Showing posts with label Patti Boulaye. Show all posts
Showing posts with label Patti Boulaye. Show all posts

Saturday, 11 September 2021

Aretha And Me - Review

The Pheasantry, London


*****

Patti Boulaye

Patti Boulaye’s cabaret Aretha And Me, is as much a glimpse into Boulaye’s own life story as it is a tribute to one of soul music’s most astounding singers. Offering us glimpses into a childhood that saw her bear witness to the horrors of the Biafran War , through to her teenage arrival into London and a whirlwind entry into musical theatre and then a recording career, Boulaye’s journey is a testament to both faith and talent. Her faith is important to her, but so too is the bedrock of her conservative family values and the respect and love that she shows, not just for her familial roots but in her manifest pride in her husband, children and grandchildren, runs through her cabaret patter like a stick of rock.

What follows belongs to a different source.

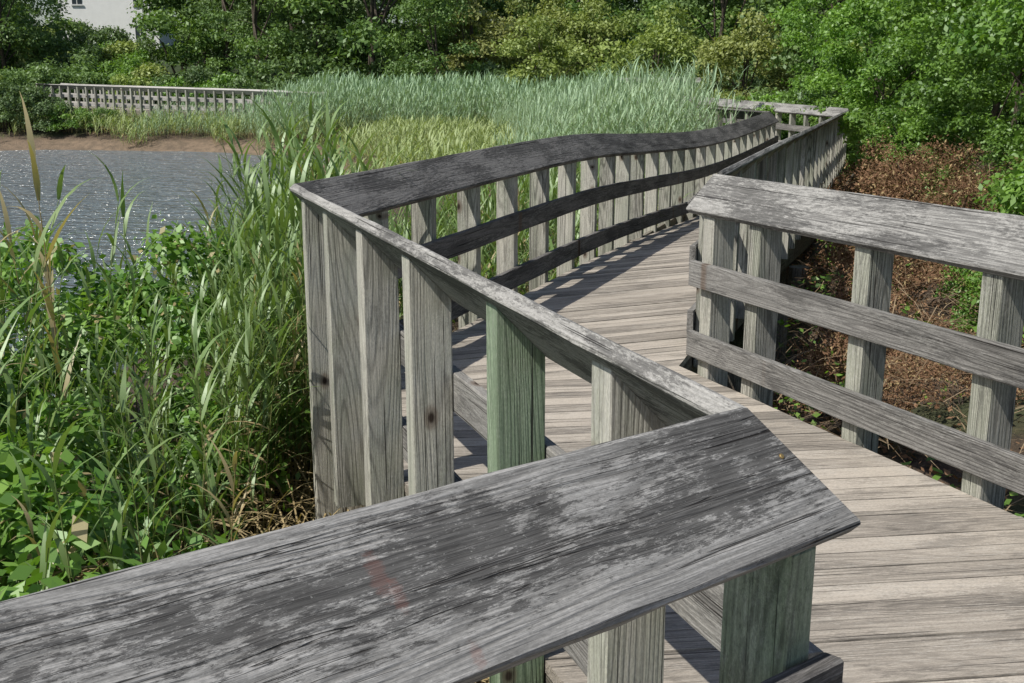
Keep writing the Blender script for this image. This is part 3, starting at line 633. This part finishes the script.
# ------------------------------------------------------------ house
def box(name,x0,x1,y0,y1,z0,z1,mat,parent):
    V=[(x0,y0,z0),(x1,y0,z0),(x1,y1,z0),(x0,y1,z0),(x0,y0,z1),(x1,y0,z1),(x1,y1,z1),(x0,y1,z1)]
    F=[(0,3,2,1),(4,5,6,7),(0,1,5,4),(1,2,6,5),(2,3,7,6),(3,0,4,7)]
    me=bpy.data.meshes.new(name); me.from_pydata(V,[],F); me.materials.append(mat); return obj(name,me,parent)
def house(x,y,z,wd,dp,h,label,rz=0.2):
    root=obj('house',None,loc=(x,y,z),label=label,category='house'); root.rotation_euler=(0,0,rz)
    hw=wd/2; g=h+2.2
    V=[(-hw,0,-3),(hw,0,-3),(hw,dp,-3),(-hw,dp,-3),(-hw,0,h),(hw,0,h),(hw,dp,h),(-hw,dp,h),(-hw,dp/2,g),(hw,dp/2,g)]
    F=[(0,1,5,4),(2,3,7,6),(1,2,6,9,5),(3,0,4,8,7)]
    me=bpy.data.meshes.new('wall'); me.from_pydata(V,[],F); me.materials.append(M_white); obj('wall',me,root)
    e=0.4; V=[(-hw-e,-e,h-0.3),(hw+e,-e,h-0.3),(hw+e,dp/2,g+0.1),(-hw-e,dp/2,g+0.1),(-hw-e,dp+e,h-0.3),(hw+e,dp+e,h-0.3)]
    V+=[(a,b,c+0.18) for a,b,c in V]
    F=[(0,3,2,1),(3,4,5,2),(6,7,8,9),(9,8,11,10),(0,1,7,6),(4,10,11,5),(0,6,9,3),(3,9,10,4),(1,2,8,7),(2,5,11,8)]
    me=bpy.data.meshes.new('roof'); me.from_pydata(V,[],F); me.materials.append(M_roof); rf=obj('roof',me,root)
    box('chimney',hw*0.4,hw*0.4+0.7,dp/2-0.3,dp/2+0.4,g-0.5,g+1.1,M_roof,rf)
    for cx in (-hw*0.62,hw*0.62):
        for zc in (1.4,4.2):
            if zc+0.8>h: continue
            wn=box('window',cx-0.4,cx+0.4,-0.03,0.02,zc-0.65,zc+0.65,M_glass,root)
            box('frame',cx-0.5,cx+0.5,-0.06,-0.035,zc+0.65,zc+0.76,M_trim,wn); box('sill',cx-0.5,cx+0.5,-0.1,-0.035,zc-0.76,zc-0.65,M_trim,wn)
            box('frame',cx-0.03,cx+0.03,-0.05,-0.032,zc-0.65,zc+0.65,M_trim,wn)
house(-33.8,96,4.2,8,7,5.4,"white two-storey house glimpsed between the trees",0.1)
print("SCENE OK")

Notwithstanding Boulaye’s personal strengths, the evening is of course about classic songs, sung to perfection and if Aretha Franklin was the Queen Of Soul then Patti Boulaye is her heir apparent. She takes some of Franklin’s most memorable musical highlights – and one or two lesser know gems including a spine-tingling Nessun Dorma – and delivers them with a consistent level of flair and genius, that it is impossible to fault her singing. Boulaye gets the evening going with some crackers including Think, I Say A Little Prayer and Son Of A Preacher Man and with a mixture of pre-recorded backing tracks and live piano accompaniment, Alan Rogers her musical director, provides impressive support.

But it is in her soul interpretations that Boulaye holds us all in the palm of her hand. Her take on Amazing Grace and Etta James’ signature recording At Last (of course covered by Aretha) leave one moved way beyond expectation – while her second act opener of the Habanera from Carmen Jones is quite simply a delight.

Boulaye is taking her show on the road throughout the autumn – Go see her, you will not find a finer voice touring the land!


Sunday, 1 October 2017

Billie and Me: Patti Boulaye Live at Zedel - Review

Live at Zedel, London,



****


Patti Boulaye

It's nigh on forty years since this reviewer first clapped eyes on Patti Boulaye. Her braided hair in tight plaits, Boulaye lit up our TV screens on a Saturday evening, becoming the only competitor in six series of the New Faces talent show to get a maximum 120 from the four judges (but Les Dennis got 119!).

Heaven knows what she sang, but you simply couldn't take your eyes off her and yet she had stumbled into show business almost by accident. Arriving in London from Nigeria at 16, Boulaye thought she was standing in a queue for tickets for Madame Tussaud's, only to discover it was the line for auditions for Hair that was then playing in the West End. Having waited so long, she figured she might just as well have a go, and thus landed her first part.

New Faces later gave her national exposure but although she got some good work – including the lead in Carmen Jones at the Old Vic in the early 1990s - Boulaye never really made the big time that someone with her stunning talent and fabulous voice deserved.

She reminded us of her vocal scope when she launched into Dat's Love from Carmen Jones and although she dealt movingly with the big Holiday numbers (the notorious Strange Fruit, made more notorious for being banned by some radio stations!) God Bless The Child and Lover Man, there was a lot more than Billie in Boulaye's joyous hour and half.

Her own composition In My Memory, a love song to her family, was simple and gorgeous while the raunchy songs of those blues greats, Bessie Smith and Alberta Hunter, with their rude double entendres, The Kitchen Man with his impressive "sausage meat" and Rough and Ready Man had her audience in stitches. They certainly don't write ‘em like that any more, nor the Etta James classic At Last, beautifully achieved by the dazzlingly dressed Boulaye - shimmering black for the first half changing to starry silver for the later numbers.

Boulaye even gave My Way a new depth, justifying its inclusion because Sinatra had always said how much of an influence Billie Holiday had been on him. Mike Moran's musical direction was impeccable.